No Reino Unido, a campanha Let Toys Be Toys, concebida a partir de um segmento no site parental Mumsnet, tem alertado aos pais sobre o aumento de marketing e propaganda para crianças que reforçam estereótipos de gênero. Eles apoiam que as crianças decidam com o que brincar e também defendem que elas precisam de uma ampla gama de jogos para desenvolver diferentes habilidades.

Este é também o argumento levantado pela farmacêutica e Acadêmica Vanderlan Bolzani, doutora em ciências pelo Instituto de Química da USP, com pós-doutorado na Universidade Estadual da Virgínia, EUA, e livre-docente pelo Instituto de Química da Universidade do Estado de São Paulo (Unesp) , onde é professora titular.

Ela tem participado ativamente do debate sobre mulheres na ciência. “Eu fui de uma geração em que a minha mãe não queria que eu brincasse com meninos. E eu gostava das brincadeiras dos meninos, achava mais interessantes. Ficava olhando os meninos jogarem bolinha de gude. Se analisarmos friamente, esta é uma brincadeira que exige do cérebro um estímulo maior”, compartilha a Acadêmica. Ela assegura: “Quanto mais você colocar uma criança em contato com desafios, com situações que estimulem a capacidade cerebral, melhor”.

Reis lembra que, da mesma forma que perpetua o status quo, a família pode transformar crenças e valores.

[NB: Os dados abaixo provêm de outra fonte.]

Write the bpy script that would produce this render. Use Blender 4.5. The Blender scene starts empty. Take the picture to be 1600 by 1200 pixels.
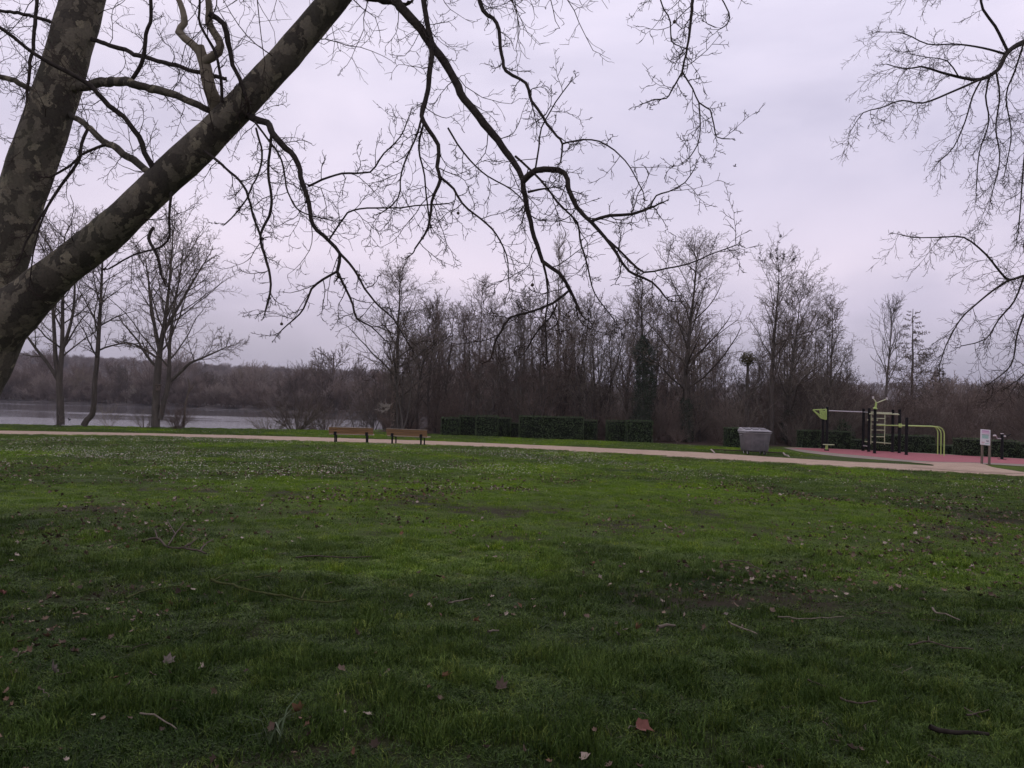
import bpy, bmesh, math, random
import numpy as np
from mathutils import Matrix, Vector

random.seed(11)
RNG = np.random.default_rng(5)
R = math.radians
scene = bpy.context.scene
COL = scene.collection

# ---------------------------------------------------------------- camera
F = 1209.0                                  # focal length in photo pixels (photo 1600 x 1200)
CAM = Vector((0, 0, 1.6))
PITCH = math.atan(34 / F)
ROLL = R(1.6)
CROT = (Matrix.Rotation(math.pi / 2 + PITCH, 3, 'X') @ Matrix.Rotation(ROLL, 3, 'Z'))
cam_d = bpy.data.cameras.new('camera')
cam_d.sensor_width = 36.0
cam_d.lens = F / 1600 * 36
cam_d.clip_end = 6000
cam = bpy.data.objects.new('camera', cam_d)
cam.location = CAM
cam.rotation_euler = CROT.to_euler()
COL.objects.link(cam)
scene.camera = cam

# ---------------------------------------------------------------- sky, sun, exposure
SUN_EL, SUN_AZ = R(42), R(-25)              # azimuth from +Y towards +X
world = bpy.data.worlds.new('World')
scene.world = world
world.use_nodes = True
nt = world.node_tree
nt.nodes.clear()


def nnode(t, typ, **kw):
    n = t.nodes.new(typ)
    for k, v in kw.items():
        setattr(n, k, v)
    return n


def ramp(t, fac, stops, interp='LINEAR'):
    n = t.nodes.new('ShaderNodeValToRGB')
    n.color_ramp.interpolation = interp
    e = n.color_ramp.elements
    while len(e) > 1:
        e.remove(e[-1])
    for i, (p, c) in enumerate(stops):
        el = e[0] if i == 0 else e.new(p)
        el.position = p
        el.color = (*c[:3], 1)
    if fac is not None:
        t.links.new(fac, n.inputs[0])
    return n.outputs[0]


def math_n(t, op, a, b=None, clamp=False):
    n = t.nodes.new('ShaderNodeMath')
    n.operation = op
    n.use_clamp = clamp
    for i, v in enumerate((a, b)):
        if v is None:
            continue
        if isinstance(v, (int, float)):
            n.inputs[i].default_value = v
        else:
            t.links.new(v, n.inputs[i])
    return n.outputs[0]


def mix_n(t, fac, a, b, typ='MIX'):
    n = t.nodes.new('ShaderNodeMix')
    n.data_type = 'RGBA'
    n.blend_type = typ
    for sock, v in ((n.inputs[0], fac), (n.inputs[6], a), (n.inputs[7], b)):
        if isinstance(v, (int, float)):
            sock.default_value = v
        elif isinstance(v, tuple):
            sock.default_value = (*v[:3], 1)
        else:
            t.links.new(v, sock)
    return n.outputs[2]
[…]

Bolzani observa ainda que a divulgação científica feita de forma igualitária para ambos os gêneros é também responsabilidade do Estado. “As escolas são muito importantes para colocar para meninas e meninos a importância do conhecimento, e como ele é um instrumento maravilhoso de descoberta dos segredos do mundo”, ela complementa.

Como indica a socióloga Elisa Reis, a quebra de estereótipos que segregam meninas e mulheres corresponde também ao fim de preconceitos que oprimem, de maneira reversa, meninos e homens. “Livres de tais preconceitos todos poderão exercer com mais liberdade suas escolhas, desenvolver melhor suas potencialidades e assim contribuir, plenamente, para o avanço do conhecimento científico e do bem-estar da sociedade”.

Iniciativas aproximam meninas das ciências exatas

Apresentando-se como alternativas aos ambientes que reforçam escolhas de carreira baseadas nos estereótipos de gênero, universidades, institutos científicos e ONGs tem oferecido ao público projetos e atividades de iniciação nas ciências exatas para meninas. Conheça alguns exemplos:

Tem Menina no Circuito

Coordenado por professoras do Instituto de Física da Universidade Federal do Rio de Janeiro (UFRJ), o projeto propõe oficinas de eletrônica têxtil e em papel para alunas do ensino médio. Nessas oficinas, as adolescentes fazem desde circuitos elétricos simples a sistemas mais complexos que podem ser como conjuntos de LEDs e motores que respondam a estímulos sonoros. O trabalho realizado nas oficinas pode ser facilmente relacionado ao conteúdo de física do ensino médio, na parte de eletricidade e magnetismo.

Meninas Olímpicas do Impa

Criado pelo Instituto de Matemática Pura e Aplicada (Impa), com apoio do Conselho Nacional de Desenvolvimento Científico e Tecnológico (CNPq), o programa visa promover a efetiva presença de meninas em atividades ligadas à matemática, inclusive nas olimpíadas escolares, para que elas possam se interessar e desenvolver carreiras no âmbito científico e tecnológico.

Ainda em fase de desenvolvimento, o projeto contará com a participação de cinco escolas públicas do estado do Rio de Janeiro e será coordenado por Leticia Rangel, docente aposentada do Colégio de Aplicação da UFRJ. Serão desenvolvidas, em cada escola, atividades motivadoras e educativas complementares para turmas de alunas. A ideia é que os encontros sejam semanais. Também acontecerão sessões de preparação das alunas para as olimpíadas escolares, além de visitas das escolas participantes ao Impa para atividades como palestras e oficinas.

ELAS nas Exatas

Resultado de uma parceria entre o Fundo ELAS, único fundo voltado exclusivamente para a promoção de direitos de mulheres no Brasil, o Instituto Unibanco e a Fundação Carlos Chagas, o Programa ELAS nas Exatas tem por objetivo incentivar projetos que estimulem meninas a se envolverem com as ciências exatas e tecnológicas, sensibilizando a gestão escolar para transformar o cenário de desigualdade de gênero existente no Brasil.

O Programa ELAS nas Exatas investiu R$ 553 mil em projetos inovadores que, em apenas 1 ano, alcançaram: mais de 1 mil beneficiárias diretas; mais de 12 mil beneficiárias indiretas; 10 escolas públicas; 18 organizações da sociedade civil; e 10 instituições governamentais.